Jeff Sessions hints Department of Justice could force media to give up sources

Attorney General Jeff Sessions says that the Department of Justice (DoJ) is reviewing policies for subpoenaing reporters during investigations of federal intelligence leaks, an indicator that the US government may consider more aggressive tactics to try and force journalists to identify their sources.

“One of the things we are doing is reviewing the policies affecting media subpoenas,” Mr Sessions said, announcing his administration’s crackdown on leaks during a press conference. “We respect the important role that the press plays, and we will give our support. But, it is not unlimited. They cannot place lives at risk with impunity.”

Mr Sessions said that he had instructed his Justice Department to review its leak prosecution policies earlier this year, and that the results “concerned” him. There were too few referrals for prosecution over classified leaks, too few investigations, and an insufficient amount of resources dedicated to those investigations, he said.

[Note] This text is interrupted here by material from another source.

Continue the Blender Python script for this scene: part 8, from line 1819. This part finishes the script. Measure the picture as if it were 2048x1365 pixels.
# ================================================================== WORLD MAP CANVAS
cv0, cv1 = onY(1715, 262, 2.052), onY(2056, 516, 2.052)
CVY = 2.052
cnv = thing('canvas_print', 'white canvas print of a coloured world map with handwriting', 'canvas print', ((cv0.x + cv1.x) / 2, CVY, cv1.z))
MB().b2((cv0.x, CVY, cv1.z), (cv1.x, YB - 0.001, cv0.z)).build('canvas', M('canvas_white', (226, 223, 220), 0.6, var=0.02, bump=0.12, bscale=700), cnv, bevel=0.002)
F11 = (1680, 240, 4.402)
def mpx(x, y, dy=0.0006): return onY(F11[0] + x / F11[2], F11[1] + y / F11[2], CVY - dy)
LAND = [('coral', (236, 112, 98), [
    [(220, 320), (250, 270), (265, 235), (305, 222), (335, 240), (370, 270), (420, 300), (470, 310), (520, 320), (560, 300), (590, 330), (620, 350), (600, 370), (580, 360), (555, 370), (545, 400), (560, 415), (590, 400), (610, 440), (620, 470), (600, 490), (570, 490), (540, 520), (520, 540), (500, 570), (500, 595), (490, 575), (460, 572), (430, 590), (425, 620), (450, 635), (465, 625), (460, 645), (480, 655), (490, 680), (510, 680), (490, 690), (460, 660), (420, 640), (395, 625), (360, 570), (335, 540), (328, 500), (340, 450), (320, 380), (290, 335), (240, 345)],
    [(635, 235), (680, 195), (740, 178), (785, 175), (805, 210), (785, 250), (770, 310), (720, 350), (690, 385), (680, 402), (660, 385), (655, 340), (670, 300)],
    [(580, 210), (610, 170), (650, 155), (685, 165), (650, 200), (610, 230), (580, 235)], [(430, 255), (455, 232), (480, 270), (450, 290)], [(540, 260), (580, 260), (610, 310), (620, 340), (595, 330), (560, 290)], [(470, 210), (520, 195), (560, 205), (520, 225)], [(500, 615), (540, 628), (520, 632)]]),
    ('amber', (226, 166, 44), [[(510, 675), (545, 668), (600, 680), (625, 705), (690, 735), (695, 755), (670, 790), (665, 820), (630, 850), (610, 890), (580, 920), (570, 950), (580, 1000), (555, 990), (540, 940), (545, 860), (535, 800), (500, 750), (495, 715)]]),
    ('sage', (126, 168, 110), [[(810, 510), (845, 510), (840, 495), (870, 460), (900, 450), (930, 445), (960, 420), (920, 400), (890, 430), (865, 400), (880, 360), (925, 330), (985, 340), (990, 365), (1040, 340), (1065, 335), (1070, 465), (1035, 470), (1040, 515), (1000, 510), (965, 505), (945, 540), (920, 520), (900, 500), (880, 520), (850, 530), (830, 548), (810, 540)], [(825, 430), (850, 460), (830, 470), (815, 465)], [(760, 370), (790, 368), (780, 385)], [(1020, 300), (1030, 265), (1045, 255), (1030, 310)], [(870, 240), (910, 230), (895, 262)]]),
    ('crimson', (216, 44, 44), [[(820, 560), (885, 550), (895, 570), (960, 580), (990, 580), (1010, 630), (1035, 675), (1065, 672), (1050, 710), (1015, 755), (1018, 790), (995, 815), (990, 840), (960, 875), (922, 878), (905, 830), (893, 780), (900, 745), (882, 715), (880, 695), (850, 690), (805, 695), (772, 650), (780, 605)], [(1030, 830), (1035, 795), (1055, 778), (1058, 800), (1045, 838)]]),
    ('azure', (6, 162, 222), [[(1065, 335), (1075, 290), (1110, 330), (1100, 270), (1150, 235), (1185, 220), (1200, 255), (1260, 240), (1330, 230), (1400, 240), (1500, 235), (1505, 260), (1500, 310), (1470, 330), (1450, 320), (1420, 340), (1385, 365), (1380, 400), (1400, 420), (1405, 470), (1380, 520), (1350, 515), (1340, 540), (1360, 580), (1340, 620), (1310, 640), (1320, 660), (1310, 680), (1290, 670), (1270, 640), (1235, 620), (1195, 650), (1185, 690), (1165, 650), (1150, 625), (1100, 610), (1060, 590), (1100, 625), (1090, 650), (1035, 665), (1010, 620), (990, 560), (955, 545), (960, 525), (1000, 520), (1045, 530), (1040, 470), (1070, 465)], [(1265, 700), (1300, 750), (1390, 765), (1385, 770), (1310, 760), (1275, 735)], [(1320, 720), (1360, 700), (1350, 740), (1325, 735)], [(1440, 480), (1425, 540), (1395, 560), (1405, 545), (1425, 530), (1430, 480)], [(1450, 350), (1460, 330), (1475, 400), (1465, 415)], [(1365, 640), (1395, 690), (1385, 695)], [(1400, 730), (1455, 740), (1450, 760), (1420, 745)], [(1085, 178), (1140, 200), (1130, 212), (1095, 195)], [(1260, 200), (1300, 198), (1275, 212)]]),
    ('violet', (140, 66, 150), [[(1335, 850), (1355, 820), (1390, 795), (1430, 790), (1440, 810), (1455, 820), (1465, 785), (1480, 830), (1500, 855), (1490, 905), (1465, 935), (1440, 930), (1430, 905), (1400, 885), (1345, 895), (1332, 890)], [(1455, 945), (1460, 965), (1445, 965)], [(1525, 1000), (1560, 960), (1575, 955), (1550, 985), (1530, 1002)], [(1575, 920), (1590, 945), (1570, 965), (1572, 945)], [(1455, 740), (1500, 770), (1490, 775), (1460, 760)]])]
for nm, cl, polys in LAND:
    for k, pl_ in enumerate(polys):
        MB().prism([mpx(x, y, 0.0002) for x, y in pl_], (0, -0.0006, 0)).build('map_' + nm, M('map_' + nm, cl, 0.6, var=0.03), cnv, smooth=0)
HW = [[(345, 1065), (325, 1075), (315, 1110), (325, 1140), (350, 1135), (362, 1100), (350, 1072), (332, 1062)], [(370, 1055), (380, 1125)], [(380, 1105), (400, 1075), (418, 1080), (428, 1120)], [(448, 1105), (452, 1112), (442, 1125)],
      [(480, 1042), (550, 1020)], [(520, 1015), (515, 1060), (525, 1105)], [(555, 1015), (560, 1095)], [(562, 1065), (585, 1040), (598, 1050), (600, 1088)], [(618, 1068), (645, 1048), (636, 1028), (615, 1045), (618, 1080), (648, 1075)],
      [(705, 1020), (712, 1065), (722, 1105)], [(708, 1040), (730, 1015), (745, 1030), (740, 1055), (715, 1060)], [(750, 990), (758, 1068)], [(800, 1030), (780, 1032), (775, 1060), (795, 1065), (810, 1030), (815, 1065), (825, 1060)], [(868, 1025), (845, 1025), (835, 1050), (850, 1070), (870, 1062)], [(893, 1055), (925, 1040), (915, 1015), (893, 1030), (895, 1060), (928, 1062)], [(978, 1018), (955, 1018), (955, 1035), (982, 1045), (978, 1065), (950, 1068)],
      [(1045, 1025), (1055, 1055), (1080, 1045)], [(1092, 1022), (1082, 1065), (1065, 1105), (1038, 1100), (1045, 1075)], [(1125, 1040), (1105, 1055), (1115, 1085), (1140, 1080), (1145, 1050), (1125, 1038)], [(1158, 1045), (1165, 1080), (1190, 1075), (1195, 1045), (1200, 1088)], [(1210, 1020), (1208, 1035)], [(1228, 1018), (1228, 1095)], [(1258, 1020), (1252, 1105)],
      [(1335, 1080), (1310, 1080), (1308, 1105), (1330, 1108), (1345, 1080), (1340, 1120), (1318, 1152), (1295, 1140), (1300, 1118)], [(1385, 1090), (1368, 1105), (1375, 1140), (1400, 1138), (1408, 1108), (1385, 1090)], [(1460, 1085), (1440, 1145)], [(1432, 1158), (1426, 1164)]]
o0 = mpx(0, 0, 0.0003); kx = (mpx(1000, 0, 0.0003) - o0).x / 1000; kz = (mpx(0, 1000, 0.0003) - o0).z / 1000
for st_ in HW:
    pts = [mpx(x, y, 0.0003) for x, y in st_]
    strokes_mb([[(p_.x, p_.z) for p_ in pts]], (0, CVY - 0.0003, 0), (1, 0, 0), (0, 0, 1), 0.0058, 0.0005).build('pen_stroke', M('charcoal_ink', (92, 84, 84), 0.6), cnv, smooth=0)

Mr Sessions has since then instructed Deputy Attorney General Rod Rosenstein to oversee al classified leak investigations, and to monitor each case. The DoJ is tripling the number of active leak investigations as well, while the FBI is devoting more resources to cracking down on leaks. Four people, he said, had already been charged with unlawfully disclosing classified material, or for concealing contacts with federal officers, he said.

“We will not allow rogue anonymous sources with security clearances to sell out our country,” Mr Sessions said. “These cases, to investigate and prosecute, are never easy. But cases will be made and leakers will be held accountable.”

Mr Sessions then left without taking any questions from the media.

The announcement follows months of leaks from the White House, which officials there say are damaging to national security. Just recently, a transcript from conversations between Donald Trump and the leaders of Mexico and Australia were leaked to the Washington Post, detailing contentious contact between the US president and two ally leaders. Those leaks, while providing a rare glimpse into Mr Trump’s management style as President, were widely criticised by Trump allies and foes alike.

“This is beyond the pale and will have a chilling effect going forward on the ability of the commander in chief to have candid discussions with his counterparts,” Ned Price, a former National Security Official during the Obama administration, told the Hill of the transcript leaks.